Правительство вдруг решило покарать Пушкина, в его лице дать первое предостережение и другим либералистам. К правительственным карам присоединилась светская травля, строгость официальная нашла поддержку и отчасти оправдание в некоторых светских кругах. Даже А. Тургенев не возмущался его высылкой, а напротив, находил, что «с Пушкиным поступлено по-царски». Хотя наказание было довольно жестокое, так как отрывало молодого, начинающего поэта от того умственного общения, которое ему было так же необходимо, как хлеб. При этом сразу началось кругом шипение, травля, сплетни, злорадство, все, чем потешается толпа. Необычность Пушкина уже бесила ничтожных людишек. Они рады были, что могут бросать грязью в юношу, которого начинали называть гением. В этом первом столкновении поэта со злостной сплетницей – молвой уже было предвкушение позднейшей светской травли, за которую он расплатился жизнью.
«Еще задолго до призыва поэта к генерал-губернатору распространился в городе слух и упорно держался затем некоторое время, – писал, вероятно со слов современников, Анненков. – На основании его, во всех углах говорилось, что Пушкин будто бы был подвергнут телесному наказанию при тайной полиции за вольнодумство. Когда слух дошел до Пушкина, он обезумел от гнева и чуть не наделал весьма серьезных бед, чему легко поверить, зная его представление о чести и о личном человеческом достоинстве. Через пять лет он еще дрожал от негодования, вспоминая о тогдашней позорной молве, распущенной на его счет…»

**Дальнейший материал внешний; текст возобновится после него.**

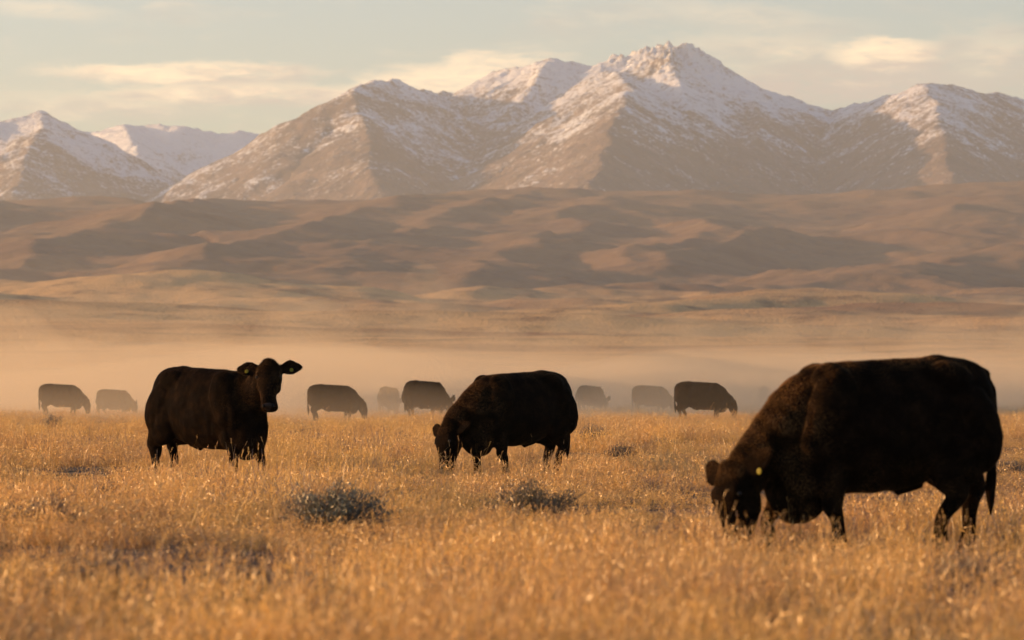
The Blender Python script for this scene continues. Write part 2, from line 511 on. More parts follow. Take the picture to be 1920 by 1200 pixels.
class Body:
    """collects closed lofts and ellipsoids that are fused into one skin"""
    def __init__(s): s.V = []; s.F = []; s.n = 0
    def add(s, V, F):
        s.V.append(np.asarray(V, float)); s.F += [tuple(i + s.n for i in f) for f in F]; s.n += len(V)
    def rings(s, rings):
        k = len(rings[0]); V = [p for r in rings for p in r]; F = []
        for i in range(len(rings) - 1):
            for j in range(k):
                a, b = i * k + j, i * k + (j + 1) % k
                F.append((a, b, b + k)); F.append((a, b + k, a + k))
        c0 = len(V); V.append(np.mean(rings[0], 0)); c1 = len(V); V.append(np.mean(rings[-1], 0))
        o = (len(rings) - 1) * k
        for j in range(k):
            F.append((c0, (j + 1) % k, j)); F.append((c1, o + j, o + (j + 1) % k))
        s.add(V, F)
    def tube(s, pts, side, n=5, k=20, p=2.0):
        """pts rows: x y z half-width half-height"""
        A = crom(pts, n); side = np.asarray(side, float)
        T_ = np.gradient(A[:, :3], axis=0)
        rr = []
        for q, t in zip(A, T_):
            t = t / np.linalg.norm(t)
            sd = side - t * side.dot(t); sd /= np.linalg.norm(sd); up = np.cross(t, sd)
            a, b = max(q[3], .004), max(q[4], .004)
            ang = np.linspace(0, 2 * np.pi, k, endpoint=False)
            ca = np.sign(np.cos(ang)) * np.abs(np.cos(ang)) ** (2 / p); sa = np.sign(np.sin(ang)) * np.abs(np.sin(ang)) ** (2 / p)
            rr.append([q[:3] + sd * a * x + up * b * y for x, y in zip(ca, sa)])
        s.rings(rr)
    def ball(s, c, r, axes=None, k=16):
        axes = np.eye(3) if axes is None else np.asarray(axes, float)
        c = np.asarray(c, float)
        rr = []
        for th in np.linspace(0.12, math.pi - 0.12, 12):
            rr.append([c + axes[0] * r[0] * math.cos(th) + axes[1] * r[1] * math.sin(th) * math.cos(a) + axes[2] * r[2] * math.sin(th) * math.sin(a) for a in np.linspace(0, 2 * math.pi, k, endpoint=False)])
        s.rings(rr)
    def skin(s, name, voxel, smooth, mat, parent):
        me = bpy.data.meshes.new(name); me.from_pydata(np.vstack(s.V).tolist(), [], s.F); me.update()
        o = bpy.data.objects.new(name, me); COL.objects.link(o)
        m = o.modifiers.new('r', 'REMESH'); m.mode = 'VOXEL'; m.voxel_size = voxel; m.use_smooth_shade = True
        m = o.modifiers.new('s', 'SMOOTH'); m.factor = 0.5; m.iterations = smooth
        dg = bpy.context.evaluated_depsgraph_get()
        me2 = bpy.data.meshes.new_from_object(o.evaluated_get(dg)); me2.name = name
        o.modifiers.clear(); o.data = me2; bpy.data.meshes.remove(me)
        nv = len(me2.vertices); co = np.empty(nv * 3, np.float32); me2.vertices.foreach_get('co', co); co = co.reshape(-1, 3)
        no = np.empty(nv * 3, np.float32); me2.vertices.foreach_get('normal', no); no = no.reshape(-1, 3)
        dsp = (vnoise(co[:, 0] * 5 + co[:, 1] * 2, co[:, 2] * 4.5 - co[:, 1] * 2, 3) * .009 + vnoise(co[:, 0] * 13, co[:, 2] * 9 + co[:, 1] * 5, 5) * .004) * np.clip(co[:, 2] / .5, .2, 1)
        dsp *= 1.35; co += no * dsp[:, None]; me2.vertices.foreach_set('co', co.ravel()); me2.update()
        me2.materials.clear(); me2.materials.append(mat)
        me2.polygons.foreach_set('use_smooth', np.ones(len(me2.polygons), dtype=bool))
        o.parent = parent
        return o


def unit(v):
    v = np.asarray(v, float); return v / np.linalg.norm(v)


# F, top, bottom, half width, widest height (0..1 of the depth)
TORSO = [(-0.86, 1.14, 0.86, 0.06), (-0.83, 1.24, 0.70, 0.16), (-0.76, 1.325, 0.59, 0.225), (-0.62, 1.375, 0.53, 0.28), (-0.42, 1.395, 0.51, 0.295),
         (-0.15, 1.375, 0.425, 0.34), (0.12, 1.36, 0.39, 0.36), (0.38, 1.345, 0.385, 0.335), (0.58, 1.335, 0.36, 0.295), (0.76, 1.23, 0.30, 0.255),
         (0.90, 1.08, 0.34, 0.195), (0.98, 0.94, 0.46, 0.12)]


def build_cow(name, loc, theta, scale, neck, poll, uw, nw, head=1.0, feet=None, voxel=0.014, furs=0, detail=True, brisket=0.0, stretch=1.0, face=.55, ears=1.0, earup=0.15, amount=0.8, tuck=0.0):
    root = bpy.data.objects.new(name, None); COL.objects.link(root)
    root.empty_display_size = 0.2
    root.location = loc; root.rotation_euler = (0, 0, theta); root.scale = (scale,) * 3
    ct, st = math.cos(theta), math.sin(theta)
    tl = lambda w: np.array([w[0] * ct + w[1] * st, -w[0] * st + w[1] * ct, w[2]])
    u = unit(tl(uw)); n = tl(nw); n = unit(n - u * n.dot(u)); sd = np.cross(n, u)  # sd: one side of the head
    B = Body()
    # trunk
    A = crom([(f * stretch, t, b - (brisket if f > .6 else -tuck), w) for f, t, b, w in TORSO], 4)
    rr = []
    for f, t, b, w in A:
        ang = np.linspace(0, 2 * np.pi, 32, endpoint=False)
        cz, hz = (t + b) / 2, (t - b) / 2
        x_, z_ = np.cos(ang), np.sin(ang)
        p = 2.35
        x_ = np.sign(x_) * np.abs(x_) ** (2 / p); z2 = np.sign(z_) * np.abs(z_) ** (2 / p)
        wid = w * .95 * (1 - 0.10 * z2 - 0.10 * z2 * z2)
        rr.append([(f, wid[i] * x_[i], cz + hz * z2[i]) for i in range(32)])
    B.rings(rr)
    # shoulders, hips, thighs
    for s_ in (-1, 1):
        B.ball((0.56 * stretch, 0.225 * s_, 0.96), (0.19, 0.125, 0.36), [unit((0.97, 0, 0.25)), (0, 1, 0), unit((-0.25, 0, 0.97))])
        B.tube([(0.50 * stretch, .13 * s_, 1.30, .05, .07), (0.60 * stretch, .225 * s_, 1.17, .05, .075), (0.68 * stretch, .265 * s_, 0.98, .045, .07), (0.74 * stretch, .25 * s_, 0.80, .05, .07), (0.70 * stretch, .23 * s_, 0.66, .04, .06)], (0, 1, 0), 4, 12)   # edge of the shoulder blade
        B.ball((0.52 * stretch, 0.165 * s_, 1.215), (0.15, 0.09, 0.125))
        B.ball((-0.42 * stretch, 0.165 * s_, 1.215), (0.20, 0.11, 0.14))
        B.ball((-0.60 * stretch, 0.20 * s_, 0.88), (0.22, 0.125, 0.34), [unit((0.95, 0, -0.3)), (0, 1, 0), unit((0.3, 0, 0.95))])
    B.ball((0.74 * stretch, 0, 0.44 - brisket), (0.20, 0.15, 0.15))
    B.ball((-0.70 * stretch, 0, 1.26), (0.15, 0.08, 0.07))
    # sheath under the belly
    B.tube([(-0.25, 0, 0.47 + tuck, .05, .05), (-0.12, 0, 0.425 + tuck, .04, .045), (-0.06, 0, 0.385 + tuck, .02, .025)], (0, 1, 0))
    # legs
    feet = feet or {}
    fl = feet.get('fl', (0.52, 0.17)); fr = feet.get('fr', (0.62, -0.17)); hl = feet.get('hl', (-0.50, 0.18)); hr = feet.get('hr', (-0.66, -0.18))
    for (fx, fy) in (fl, fr):
        ux = 0.58 * stretch; s_ = 1 if fy > 0 else -1
        kx = ux * 0.3 + fx * 0.7
        B.tube([(ux + .03, .17 * s_, .86, .10, .17), (ux + .01, .175 * s_, .66, .095, .145), (ux * .65 + fx * .35, fy * .98, .52, .096, .140), (kx + .015, fy, .40, .070, .082), (kx + .02, fy, .335, .066, .072),
                (fx + .01, fy, .24, .047, .052), (fx, fy, .14, .047, .052), (fx, fy, .095, .050, .056), (fx + .02, fy, .045, .045, .055), (fx + .03, fy, .01, .05, .06)], (0, 1, 0))
    for (fx, fy) in (hl, hr):
        ux = -0.58 * stretch; s_ = 1 if fy > 0 else -1
        hx = ux * 0.25 + fx * 0.75 - 0.09
        B.tube([(ux + .04, .18 * s_, .95, .12, .25), (ux + .06, .19 * s_, .78, .12, .235), (ux * .7 + fx * .3 + .03, .185 * s_, .63, .112, .215), (hx + .065, fy, .54, .082, .15), (hx, fy, .455, .060, .092), (hx + .012, fy, .40, .055, .074),
                (fx * .8 + hx * .2, fy, .27, .048, .056), (fx - .005, fy, .15, .048, .053), (fx, fy, .10, .052, .058), (fx + .02, fy, .045, .045, .055), (fx + .03, fy, .01, .05, .06)], (0, 1, 0))
    # neck
    poll = np.asarray(poll, float)
    B.tube(neck + [tuple(poll + u * 0.06 * head - n * 0.10 * head) + (.12 * head, .13 * head), tuple(poll + u * 0.16 * head - n * 0.06 * head) + (.09 * head, .10 * head)], (0, 1, 0) if abs(u[2]) > .5 else sd, 5, 24)
    # head
    H = lambda a, b, c: poll + (u * a + sd * b + n * c) * head
    st_ = [(-.035, -.035, .060, .050), (0.0, -.030, .100, .085), (.05, -.040, .128, .110), (.11, -.050, .138, .130), (.17, -.055, .138, .142), (.23, -.058, .120, .140), (.30, -.055, .094, .120),
           (.37, -.050, .080, .100), (.43, -.047, .088, .090), (.475, -.046, .092, .082), (.505, -.046, .082, .066), (.52, -.046, .050, .038)]
    A = crom(st_, 4)
    rr = []
    for a, c, w, d in A:
        ang = np.linspace(0, 2 * np.pi, 26, endpoint=False)
        x_ = np.sign(np.cos(ang)) * np.abs(np.cos(ang)) ** .85; y_ = np.sign(np.sin(ang)) * np.abs(np.sin(ang)) ** .85
        rr.append([H(a, w * x_[i] * (1 - .22 * (y_[i] < 0) * abs(y_[i])), c + d * y_[i]) for i in range(26)])
    B.rings(rr)
    ax = [u, sd, n]
    for s_ in (-1, 1):
        B.ball(H(.135, .098 * s_, .035), (.055 * head, .030 * head, .035 * head), ax)          # brow
        B.ball(H(.215, .082 * s_, -.085), (.09 * head, .045 * head, .075 * head), ax)         # cheek
        B.ball(H(.475, .050 * s_, .010), (.035 * head, .028 * head, .022 * head), ax)         # nostril wing
    B.ball(H(-.01, 0, -.01), (.06 * head, .075 * head, .075 * head), ax)
    B.ball(H(.445, 0, -.115), (.06 * head, .055 * head, .03 * head), ax)                        # chin
    # ears
    for s_ in (-1, 1):
        d = unit(sd * s_ * 1.0 - u * (earup if np.isscalar(earup) else earup[0 if s_ < 0 else 1]) - n * 0.12)
        wv = unit(u - d * u.dot(d)); nn = np.cross(d, wv); nn = nn if nn.dot(n) > 0 else -nn
        base = H(.040, .105 * s_, -.045)
        prof = [(0, .042, .026), (.045, .064, .021), (.09, .082, .017), (.135, .084, .015), (.185, .064, .013), (.225, .034, .011), (.245, .014, .009)]
        rr = []
        for a, w, th in crom(prof, 4):
            ring = []
            for g in np.linspace(0, 2 * np.pi, 20, endpoint=False):
                y_ = math.cos(g); cup = 3.6 * (w * y_) ** 2 * min(1, a / .06)
                ring.append(base + (d * a * ears + wv * (w * y_ * ears) + nn * (th * math.sin(g) + cup)) * head)
            rr.append(ring)
        B.rings(rr)
    # tail
    tx = -0.87 * stretch
    B.tube([(tx + .09, 0, 1.27, .045, .045), (tx + .01, 0, 1.17, .038, .035), (tx - .012, 0, 1.0, .028, .026), (tx - .01, .01, .78, .022, .022), (tx, .01, .62, .020, .02)], (0, 1, 0))
    body = B.skin('body', voxel, 7 if detail else 3, M_COAT, root)
    # tail switch, hooves, eyes, nose
    G = Body(); G.tube([(tx - .01, .01, .80, .018, .018), (tx, .01, .64, .026, .026), (tx + .01, .01, .53, .040, .038), (tx + .02, .015, .42, .038, .036), (tx + .02, .02, .33, .024, .022), (tx + .02, .02, .26, .006, .006)], (0, 1, 0), 4, 12)
    mesh_from(G, 'tail_switch', M_COAT, root)
    for (fx, fy) in (fl, fr, hl, hr):
        G = Body(); G.tube([(fx + .02, fy, .06, .046, .056), (fx + .03, fy, .03, .053, .066), (fx + .035, fy, -.01, .058, .074)], (0, 1, 0), 3, 12)
        mesh_from(G, 'hoof', M_HOOF, root)
    if detail:
        for s_ in (-1, 1):
            G = Body(); G.ball(H(.165, .121 * s_, .040), (.018 * head, .015 * head, .015 * head), ax, 14); mesh_from(G, 'eye', M_EYE, root)
            G = Body(); G.ball(H(.488, .048 * s_, .030), (.022 * head, .017 * head, .014 * head), ax, 12); mesh_from(G, 'nostril', M_HOLE, root)
        G = Body(); G.ball(H(.476, 0, -.010), (.046 * head, .068 * head, .052 * head), ax, 18); mesh_from(G, 'nose', M_NOSE, root)
    if furs:
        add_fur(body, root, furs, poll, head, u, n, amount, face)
    root['_f'] = 0; del root['_f']
    frame = dict(H=H, u=u, n=n, sd=sd, root=root, head=head, ears=ears, earup=earup)
    return root, frame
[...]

В бумагах Пушкина сохранился черновой набросок французского письма к Александру, писанного им в 1825 году в Михайловском и никогда не отправленного. В нем Пушкин, с обычной своей правдивостью и точностью, рассказывает о своем первом столкновении с правительством:
«Необдуманные речи, сатирические стихотворения привлекли ко мне внимание. Распространился слух, что меня вызвали в тайную полицию и там высекли. Я последним узнал об этом слухе, который уже все повторяли. Я считал себя опозоренным, я пришел в отчаяние. Я дрался. Ведь мне было 20 лет. Я взвешивал, что лучше, убить себя или убить Vot. (Это значит, вероятно, Votre Majesté[31]? – Авт.) В первом случае я только подтвердил бы позорную сплетню. Во втором это не было бы даже местью, так как никто не нанес мне оскорбления. Я только совершил бы преступление, принес бы в жертву общественному мнению человека, от которого все зависело и который возбуждал во мне невольное восхищение. Я поделился своими размышлениями с другом, который вполне разделял мои взгляды. Он советовал мне сделать попытку оправдаться перед правительством. Я понял, что это бесполезно. Я решился вложить в свои разговоры, в свои сочинения столько негодования и вызова – (jactance), что правительство было бы вынуждено обращаться со мной как с преступником. Я жаждал Сибири или крепости для восстановления своей чести».